3 thoughts on “Digg Wasn’t A Failure

  1. Here is how digg can re-launch and skyrocket into the big leagues again and never ever worry about falling out of favor again.

    Digg should produce it’s own digg clone and make it free for download and install.

    The idea is for thousands of people and webmasters to install their own version for local news, tech articles what ever. The digg clone would take the top 10 articles form all these sites and auto submit these to digg.com. Then the national audience would be able to vote on them via sharing them with friends.

    The top digg articles would auto distribute via txt mssge, twitter, RSS and email list. All distributed articles would have a share button where every person who did receive the article could share it. The act of sharing would cycle back through the main digg site and every share would count automatically as a vote.
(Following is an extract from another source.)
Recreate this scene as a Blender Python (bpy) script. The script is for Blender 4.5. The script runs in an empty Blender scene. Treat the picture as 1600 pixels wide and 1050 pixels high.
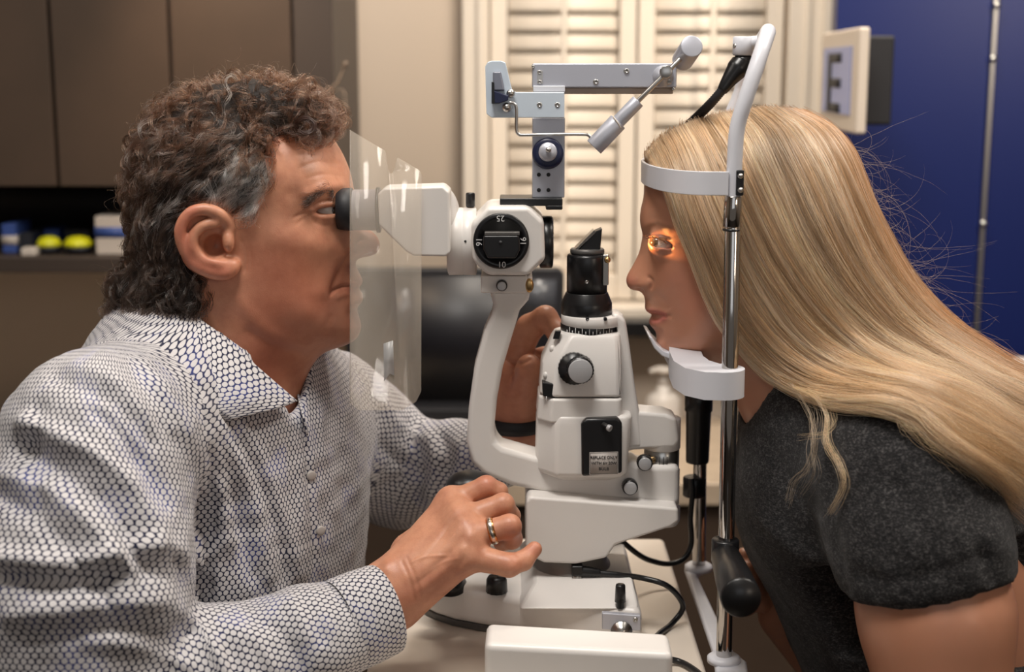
import bpy, bmesh, math, random
import numpy as np
from mathutils import Vector, Matrix
random.seed(7); RNG = np.random.default_rng(7)
SC = bpy.context.scene
# ------------------------------------------------------------------ camera
FPX = 1600 * 50 / 36.0
CAMZ = 1.27; PITCH = math.radians(10.5)
cd = bpy.data.cameras.new('camera'); cam = bpy.data.objects.new('camera', cd)
SC.collection.objects.link(cam); SC.camera = cam
cd.lens = 50; cd.sensor_width = 36; cd.clip_start = .05; cd.clip_end = 50
cam.location = (0, 0, CAMZ); cam.rotation_euler = (math.pi/2 - PITCH, 0, 0)
cd.dof.use_dof = True; cd.dof.focus_distance = 1.24; cd.dof.aperture_fstop = 4.5
# ------------------------------------------------------------------ world and light
wd = bpy.data.worlds.new('world'); SC.world = wd; wd.use_nodes = True
wd.node_tree.nodes['Background'].inputs[0].default_value = (1.0, .88, .78, 1)
wd.node_tree.nodes['Background'].inputs[1].default_value = .12
def area(name, loc, target, size, power, col, size_y=None):
    l = bpy.data.lights.new(name, 'AREA'); l.energy = power; l.color = col; l.size = size
    if size_y: l.shape = 'RECTANGLE'; l.size_y = size_y
    o = bpy.data.objects.new(name, l); SC.collection.objects.link(o); o.location = loc
    o.rotation_euler = (Vector(target) - Vector(loc)).to_track_quat('-Z', 'Y').to_euler(); return o
area('ceiling_panel_light', (-.15, .70, 2.5), (-.05, 1.25, 1.0), .5, 21, (1, .95, .89), .5)
area('ceiling_panel_light', (-1.3, .9, 2.5), (-.5, 1.3, 1.0), .5, 5.5, (1, .91, .80), .5)
area('ceiling_panel_light', (1.15, 1.25, 2.5), (.55, 1.3, 1.0), .4, 18, (1, .92, .82), .4)
area('ceiling_panel_light', (.25, 2.0, 2.6), (.2, 2.75, 1.2), .5, 22, (1, .90, .78), .25)
area('camera_side_fill', (.1, -1.6, 1.7), (0, 1.3, 1.1), 1.5, 3.5, (.92, .95, 1.0), 1.0)  # soft cool fill added from the camera side
area('wall_glow_light', (2.35, -2.0, 1.78), (.75, 2.5, 1.45), .55, 8, (1, .86, .72), .4)  # unseen light added behind the camera for the glow on the blue wall
def spot(name, loc, target, power, col, ang, blend=.5, rad=.02):
    l = bpy.data.lights.new(name, 'SPOT'); l.energy = power; l.color = col; l.spot_size = math.radians(ang); l.spot_blend = blend
    l.shadow_soft_size = rad
    o = bpy.data.objects.new(name, l); SC.collection.objects.link(o); o.location = loc
    o.rotation_euler = (Vector(target) - Vector(loc)).to_track_quat('-Z', 'Y').to_euler(); return o
spot('cabinet_downlight', (-.52, 2.05, 1.62), (-.40, 2.42, 1.1), 8, (1, .74, .50), 80, 1, .03)
spot('blue_wall_downlight', (.98, 1.85, 1.98), (.80, 2.45, 1.45), 34.0, (1, .84, .66), 80, 1, .05)
SC.view_settings.view_transform = 'Standard'; SC.view_settings.look = 'None'
SC.view_settings.exposure = 0.12; SC.view_settings.gamma = 1; SC.view_settings.use_curve_mapping = False
SC.cycles.max_bounces = 8; SC.cycles.transparent_max_bounces = 16
SC.cycles.use_denoising = True
# ------------------------------------------------------------------ photo pixel -> world
CP, SP = math.cos(PITCH), math.sin(PITCH)
def W(px, py, Y):
    a = (px - 800) / FPX; b = -(py - 525) / FPX
    dx, dy, dz = a, CP + b*SP, -SP + b*CP
    t = Y / dy
    return Vector((dx*t, Y, CAMZ + dz*t))
def T(px, py, z):
    a = (px - 800) / FPX; b = -(py - 525) / FPX
    dx, dy, dz = a, CP + b*SP, -SP + b*CP
    t = (z - CAMZ) / dz
    return Vector((dx*t, dy*t, z))
def PX(co):                       # n x 3 -> n x 2 photo pixels
    co = np.asarray(co, float); x, y, z = co[..., 0], co[..., 1], co[..., 2] - CAMZ
    d = y*CP - z*SP; u = y*SP + z*CP
    return np.stack([800 + FPX*x/d, 525 - FPX*u/d], -1)
def M(px, Y): return px * Y / FPX      # a pixel length at depth Y in metres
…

    Of course there would be the usual division of articles via categories so people would not get articles sent to them on topics they are not interested in.

    Using this method digg would quickly become the top news dissemination source in the world with every share being automatically counted as a vote, auto voting if you will. The top digg articles could be published on the mini digg clone sites via RSS

    There could even be a newspaper version so local newspapers could install the digg clone and auto submit top news articles. You would want to have only local news submitted not AP stories.

    This could also work as a plugin that turns WordPress into the new open source digg clone, this would probably be the single best way to accomplish this.

    There you go, the new direction for digg to become the top news sharing site in the world.

  2. Why do these tech employees try so hard to sound cool? Ughh.
    Anyway, of course it wasn’t a failure, if that’s a failure it was a pretty successful one.